Are you getting sort of a picture here?
In early 2008 the Jamaican government's Financial Services Commission (FSC) issued a warning about 15 "unregistered investment entities." And we see that the Hon. Rev. Dr., the former Central Banker, is operating one of these entities. Or not. Possibly.
Phinn dismissed the FSC's claim as "completeley wrong", and suggests that the commission may have gotten confused with a "Phillip Phinn" that is apart [sic] of a registered investment club overseas.
"'Phillip Phinn' the individual is apart [sic--for the love of God, people!] of a church group club that has been registered, since December, outside of Jamaica," disclosed Phinn to this newspaper. "'(However) Phillip Phinn International' as a forex club is completely wrong.
"We only got notice from the FSC in February, saying that they 'suspect' something," he added. "Based on their suspicion, they published the notice."
Phinn did not say whether the referred "Phillip Phinn" from the registered church club was himself.
God only knows, then...
In the second half of 2008, Cash Plus and Olint went bust, after a series of actions taken by banks and the government in Jamaica brought all this to a screaming halt, and lots of people were wiped out financially. You could think of it as a dress rehearsal for the miniature financial Armageddon we are experiencing now. The loss of the banks' confidence was fatal to Olint, even before it began to emerge that the "investment scheme" had been a con.

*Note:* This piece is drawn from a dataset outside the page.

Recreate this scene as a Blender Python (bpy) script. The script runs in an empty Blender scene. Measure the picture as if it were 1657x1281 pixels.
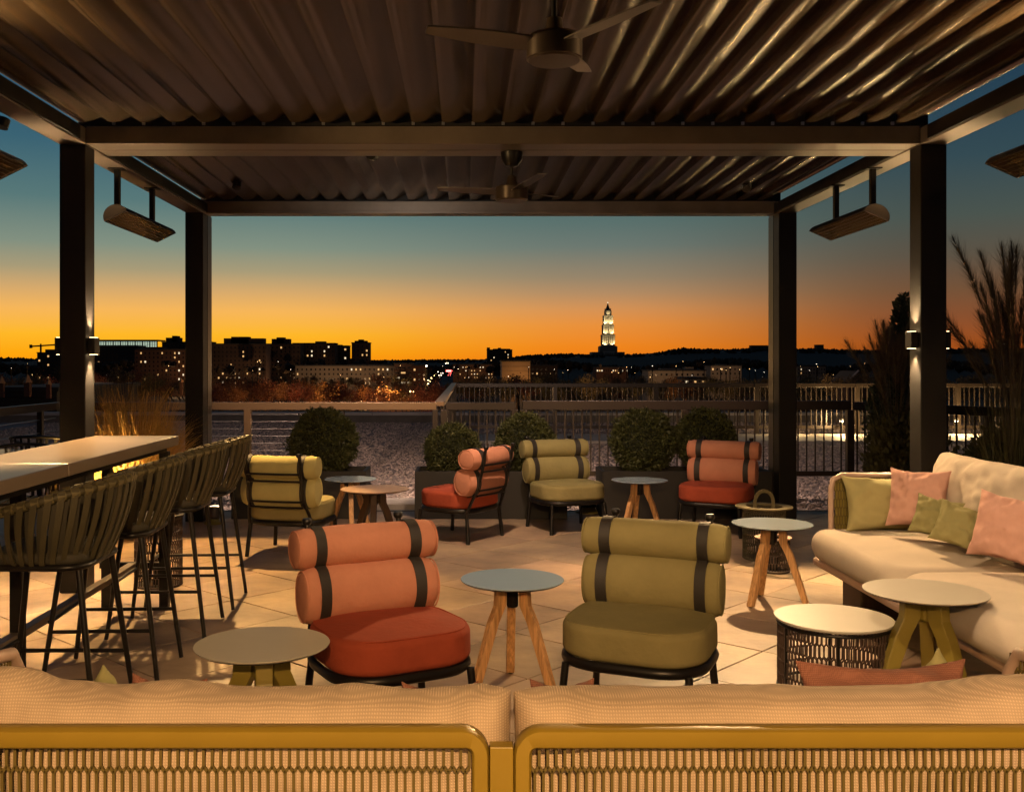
import bpy, math, random
from mathutils import Vector, Matrix, noise, Euler
R = math.radians
rnd = random.Random(7)
scene = bpy.context.scene
col = scene.collection

# ------------------------------------------------------------------ camera
F, CX, CY, H = 1660.0, 751.0, 588.0, 1.5
cam_d = bpy.data.cameras.new("camera"); cam = bpy.data.objects.new("camera", cam_d); col.objects.link(cam)
cam.location = (0, 0, H); cam.rotation_euler = (R(90), 0, 0)
cam_d.sensor_width = 36; cam_d.lens = 36 * F / 1657
cam_d.shift_x = (828.5 - CX) / 1657; cam_d.shift_y = -(640.5 - CY) / 1657
cam_d.clip_start = 0.05; cam_d.clip_end = 9000
scene.camera = cam

def P(px, py, Y):            # photo point at a distance -> place in the world
    return Vector(((px - CX) / F * Y, Y, H - (py - CY) / F * Y))
def lin(r, g, b):
    f = lambda c: (c / 255) / 12.92 if c / 255 <= .04045 else ((c / 255 + .055) / 1.055) ** 2.4
    return (f(r), f(g), f(b), 1)

# ------------------------------------------------------------------ dusk sky
world = bpy.data.worlds.new("World"); scene.world = world; world.use_nodes = True
wt = world.node_tree; wt.nodes.clear()
wo = wt.nodes.new("ShaderNodeOutputWorld"); bg = wt.nodes.new("ShaderNodeBackground")
tc = wt.nodes.new("ShaderNodeTexCoord"); sx = wt.nodes.new("ShaderNodeSeparateXYZ")
wt.links.new(tc.outputs["Generated"], sx.inputs[0])
def wramp(stops, src):
    r = wt.nodes.new("ShaderNodeValToRGB"); e = r.color_ramp.elements
    while len(e) > 1: e.remove(e[0])
    e[0].position, e[0].color = stops[0]
    for p, c in stops[1:]:
        n = e.new(p); n.color = c
    wt.links.new(src, r.inputs[0]); return r
def wmath(op, a, b, clamp=False):
    m = wt.nodes.new("ShaderNodeMath"); m.operation = op; m.use_clamp = clamp
    for i, v in enumerate((a, b)):
        if isinstance(v, (int, float)): m.inputs[i].default_value = v
        else: wt.links.new(v, m.inputs[i])
    return m.outputs[0]
zz = wmath('MULTIPLY', sx.outputs[2], 2.0, True)          # 0..0.5 of height -> 0..1
LEFT = [(0, lin(255, 150, 12)), (.02, lin(255, 168, 14)), (.055, lin(255, 184, 40)), (.10, lin(246, 182, 90)), (.135, lin(216, 170, 108)),
        (.175, lin(168, 155, 120)), (.22, lin(130, 144, 128)), (.30, lin(88, 120, 120)), (.40, lin(58, 98, 114)), (.55, lin(34, 70, 98)), (1, lin(26, 52, 80))]
RIGHT = [(0, lin(168, 72, 16)), (.03, lin(160, 78, 26)), (.08, lin(138, 80, 46)), (.13, lin(116, 82, 56)), (.19, lin(92, 82, 68)),
         (.26, lin(74, 84, 78)), (.36, lin(52, 74, 82)), (.5, lin(34, 60, 78)), (1, lin(26, 46, 66))]
MID = [(0, lin(236, 118, 16)), (.034, lin(240, 134, 30)), (.075, lin(232, 144, 60)), (.106, lin(212, 146, 86)), (.135, lin(180, 140, 100)), (.166, lin(150, 132, 106)), (.225, lin(108, 120, 112)),
       (.27, lin(90, 112, 108)), (.40, lin(58, 88, 96)), (.55, lin(34, 62, 80)), (1, lin(26, 48, 70))]
rl = wramp(LEFT, zz); rr = wramp(RIGHT, zz); rm = wramp(MID, zz)
az = wt.nodes.new("ShaderNodeMapRange"); az.interpolation_type = 'SMOOTHSTEP'
az.inputs[1].default_value = -0.20; az.inputs[2].default_value = 0.15
az2 = wt.nodes.new("ShaderNodeMapRange"); az2.interpolation_type = 'SMOOTHSTEP'; az2.inputs[1].default_value = .12; az2.inputs[2].default_value = .42
wt.links.new(sx.outputs[0], az2.inputs[0])
wt.links.new(sx.outputs[0], az.inputs[0])
back = wt.nodes.new("ShaderNodeMapRange"); back.inputs[1].default_value = .7; back.inputs[2].default_value = -.2
wt.links.new(sx.outputs[1], back.inputs[0])
m0 = wt.nodes.new("ShaderNodeMix"); m0.data_type = 'RGBA'
wt.links.new(az.outputs[0], m0.inputs[0]); wt.links.new(rl.outputs[0], m0.inputs[6]); wt.links.new(rm.outputs[0], m0.inputs[7])
fac = wmath('MAXIMUM', az2.outputs[0], back.outputs[0])
mx = wt.nodes.new("ShaderNodeMix"); mx.data_type = 'RGBA'
wt.links.new(fac, mx.inputs[0]); wt.links.new(m0.outputs[2], mx.inputs[6]); wt.links.new(rr.outputs[0], mx.inputs[7])
mb = wt.nodes.new("ShaderNodeMix"); mb.data_type = 'RGBA'; mb.inputs[7].default_value = lin(36, 42, 52)
wt.links.new(back.outputs[0], mb.inputs[0]); wt.links.new(mx.outputs[2], mb.inputs[6])
wt.links.new(mb.outputs[2], bg.inputs[0]); bg.inputs[1].default_value = 1.0
wt.links.new(bg.outputs[0], wo.inputs[0])

scene.view_settings.view_transform = 'Standard'; scene.view_settings.look = 'None'
scene.view_settings.exposure = 0.0; scene.view_settings.gamma = 1.0
scene.render.engine = 'CYCLES'
cy = scene.cycles
cy.use_denoising = True; cy.use_light_tree = True; cy.max_bounces = 6; cy.diffuse_bounces = 3
cy.glossy_bounces = 3; cy.transmission_bounces = 4; cy.caustics_reflective = False; cy.caustics_refractive = False
cy.sample_clamp_indirect = 4.0

WARM = (1.0, .60, .26)
def lamp(name, kind, loc, power, color=WARM, aim=None, size=.05, spot=60, blend=.5):
    d = bpy.data.lights.new(name, kind); d.energy = power; d.color = color
    if kind == 'SPOT':
        d.spot_size = R(spot); d.spot_blend = blend
    d.shadow_soft_size = size
    o = bpy.data.objects.new(name, d); col.objects.link(o); o.location = loc
    if aim is not None:
        o.rotation_euler = (Vector(aim) - Vector(loc)).to_track_quat('-Z', 'Y').to_euler()
    return o
# the lamps of the terrace and added fills: shielded spots clamped to the pergola beams (fixtures are built further down)
SPOTS = [
    # location, aim, watts, cone, blend, colour
    ((2.45, 8.90, 2.99), (1.45, 5.5, 0.0), 1100, 64, .5, (1, .62, .28)),
    ((-1.98, 8.90, 2.99), (-2.0, 7.2, 0.0), 900, 60, .25, (1, .57, .20)),
    ((-2.72, 6.0, 2.84), (-3.2, 5.2, 0.0), 700, 84, .4, (1, .62, .26)),
    ((0.60, -0.70, 2.84), (2.4, 5.6, 0.4), 150, 46, .8, (1, .66, .40)),
    ((0.08, -0.95, 2.30), (.05, 2.3, 0.62), 640, 66, .7, (1, .58, .24)),
    ((0.08, -1.60, 1.95), (.05, 2.3, 0.70), 120, 60, .7, (1, .60, .28)),  # added weak fill on the near sofa back
    ((2.88, 4.6, 2.76), (0.6, 4.4, 3.10), 170, 100, .6, (1, .62, .27)),
    ((-2.38, 4.2, 2.70), (-0.4, 4.6, 3.10), 190, 110, .6, (1, .62, .25)),
    ((-0.62, 7.28, 2.97), (-0.20, 8.5, 3.07), 55, 110, .6, (1, .86, .72)),  # added spot raking the far louvres for streaks
    ((-1.2, 10.14, 2.99), (-1.8, 15.5, 0.0), 760, 110, .5, (1, .72, .56)),  # added outward flood that brightens the gravel
    ((1.6, 10.14, 2.99), (2.2, 15.5, 0.0), 560, 110, .5, (1, .72, .56)),  # second added flood for gravel and railings
    ((0.80, 3.10, 2.88), (2.75, 5.3, 0.4), 250, 56, .4, (1, .68, .38)),
    ((0.30, 7.30, 3.00), (.4, 9.0, 0.0), 420, 84, .9, (1, .68, .44)),  # added fill that lifts the far floor
    ((0.10, 2.60, 2.88), (.0, 6.6, 0.0), 130, 60, .9, (1, .68, .44)),  # added overhead fill across the near floor
]
for i, (l, a, w, s, b, c) in enumerate(SPOTS):
    lamp("terrace_spot_lamp", 'SPOT', l, w, c, a, .035, s, b)

# ------------------------------------------------------------------ materials
MATS = {}
def mat(name, c, rough=.6, metal=0., var=0., vscale=20, bump=0., bscale=60, spec=.5, emit=None, estr=0., randv=0., coat=0., weave=0., wscale=500., stretch=None, c2=None, world_=False):
    m = bpy.data.materials.new(name); m.use_nodes = True; nt = m.node_tree; N = nt.nodes; L = nt.links
    b = N["Principled BSDF"]
    b.inputs["Base Color"].default_value = (*c, 1); b.inputs["Roughness"].default_value = rough
    b.inputs["Metallic"].default_value = metal; b.inputs["Specular IOR Level"].default_value = spec
    if coat: b.inputs["Coat Weight"].default_value = coat; b.inputs["Coat Roughness"].default_value = .2
    if emit: b.inputs["Emission Color"].default_value = (*emit, 1); b.inputs["Emission Strength"].default_value = estr
    tcn = N.new("ShaderNodeTexCoord"); src = tcn.outputs["Object"]
    if world_: src = N.new("ShaderNodeNewGeometry").outputs["Position"]
    if stretch:
        mp = N.new("ShaderNodeMapping"); mp.inputs["Scale"].default_value = stretch; L.new(src, mp.inputs[0]); src2 = mp.outputs[0]
    else: src2 = src
    colsock = None
    if var or c2:
        n = N.new("ShaderNodeTexNoise"); n.inputs["Scale"].default_value = vscale; n.inputs["Detail"].default_value = 6
        n.inputs["Roughness"].default_value = .6
        L.new(src2, n.inputs["Vector"])
        rp = N.new("ShaderNodeValToRGB"); rp.color_ramp.elements[0].position = .3; rp.color_ramp.elements[1].position = .7
        a = c; d = c2 or c
        rp.color_ramp.elements[0].color = (*[x * (1 - var) for x in a], 1)
        rp.color_ramp.elements[1].color = (*[min(1, x * (1 + var)) for x in d], 1)
        L.new(n.outputs[0], rp.inputs[0]); colsock = rp.outputs[0]
        mr = N.new("ShaderNodeMapRange"); mr.inputs[3].default_value = max(.05, rough - .08); mr.inputs[4].default_value = min(1, rough + .1)
        L.new(n.outputs[0], mr.inputs[0]); L.new(mr.outputs[0], b.inputs["Roughness"])
    if randv:
        oi = N.new("ShaderNodeObjectInfo"); hs = N.new("ShaderNodeHueSaturation")
        m1 = N.new("ShaderNodeMapRange"); m1.inputs[3].default_value = 1 - randv; m1.inputs[4].default_value = 1 + randv
        L.new(oi.outputs["Random"], m1.inputs[0]); L.new(m1.outputs[0], hs.inputs["Value"])
        m2 = N.new("ShaderNodeMapRange"); m2.inputs[3].default_value = .5 - randv * .05; m2.inputs[4].default_value = .5 + randv * .05
        mm = N.new("ShaderNodeMath"); mm.operation = 'FRACT'; mq = N.new("ShaderNodeMath"); mq.operation = 'MULTIPLY'; mq.inputs[1].default_value = 7.31
        L.new(oi.outputs["Random"], mq.inputs[0]); L.new(mq.outputs[0], mm.inputs[0]); L.new(mm.outputs[0], m2.inputs[0]); L.new(m2.outputs[0], hs.inputs["Hue"])
        if colsock: L.new(colsock, hs.inputs["Color"])
        else: hs.inputs["Color"].default_value = (*c, 1)
        colsock = hs.outputs[0]
    if colsock: L.new(colsock, b.inputs["Base Color"])
    last = None
    if bump:
        n2 = N.new("ShaderNodeTexNoise"); n2.inputs["Scale"].default_value = bscale; n2.inputs["Detail"].default_value = 5
        L.new(src2, n2.inputs["Vector"])
        bp = N.new("ShaderNodeBump"); bp.inputs["Strength"].default_value = bump; bp.inputs["Distance"].default_value = .01
        L.new(n2.outputs[0], bp.inputs["Height"]); last = bp
    if weave:
        hs_ = []
        for d in ('X', 'Y', 'Z'):
            w = N.new("ShaderNodeTexWave"); w.wave_type = 'BANDS'; w.bands_direction = d; w.inputs["Scale"].default_value = wscale
            w.inputs["Distortion"].default_value = .4
            L.new(src, w.inputs["Vector"]); hs_.append(w.outputs["Fac"])
        a1 = N.new("ShaderNodeMath"); a1.operation = 'MULTIPLY'; L.new(hs_[0], a1.inputs[0]); L.new(hs_[2], a1.inputs[1])
        a2 = N.new("ShaderNodeMath"); a2.operation = 'ADD'; L.new(a1.outputs[0], a2.inputs[0]); a2.inputs[1].default_value = .08
        a3 = N.new("ShaderNodeMath"); a3.operation = 'MULTIPLY'; L.new(hs_[1], a3.inputs[0]); a3.inputs[1].default_value = .35; 
        if name != 'woven_beige': L.new(a3.outputs[0], a2.inputs[1])
        bp = N.new("ShaderNodeBump"); bp.inputs["Strength"].default_value = weave; bp.inputs["Distance"].default_value = .003
        L.new(a2.outputs[0], bp.inputs["Height"])
        if last: L.new(last.outputs[0], bp.inputs["Normal"])
        last = bp
        mc = N.new("ShaderNodeMix"); mc.data_type = 'RGBA'; mc.blend_type = 'MULTIPLY'; mc.inputs[0].default_value = .55
        if colsock: L.new(colsock, mc.inputs[6])
        else: mc.inputs[6].default_value = (*c, 1)
        rp2 = N.new("ShaderNodeMapRange"); rp2.inputs[3].default_value = .45; rp2.inputs[4].default_value = 1.1
        L.new(a2.outputs[0], rp2.inputs[0]); L.new(rp2.outputs[0], mc.inputs[7]); L.new(mc.outputs[2], b.inputs["Base Color"])
    if last: L.new(last.outputs[0], b.inputs["Normal"])
    MATS[name] = m; return m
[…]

And at least one of the Hon. Rev. Dr.'s financial schemes also went bust, a whole other one separate from the "Phillip Phinn" entities of mysterious ownership and purpose. How many of these things does he have? Possibly their numbers are legion.
The Daily Gleaner, as the letter writer above points out, has given generous space to Dr. Phinn's prophecies. The Observer, in the meantime, apparently sends out their most trusting and gullible reporter to cover the Reverend:
A source close to Faith International Investment said Phinn, who came to fame as a prophet, had been deeply troubled by the failure of the investment scheme.
"He has been in much prayer that a way be found to repay the many people who had put in their hard-earned savings and appeared to have lost it. He is a good man and a true man of God," the source told the Sunday Observer. [highlight added - kp]
Young man, was this the person who spoke to you?
Update:These people are doing excellent work. I'd love to see more service blogging like this in the Caribbean.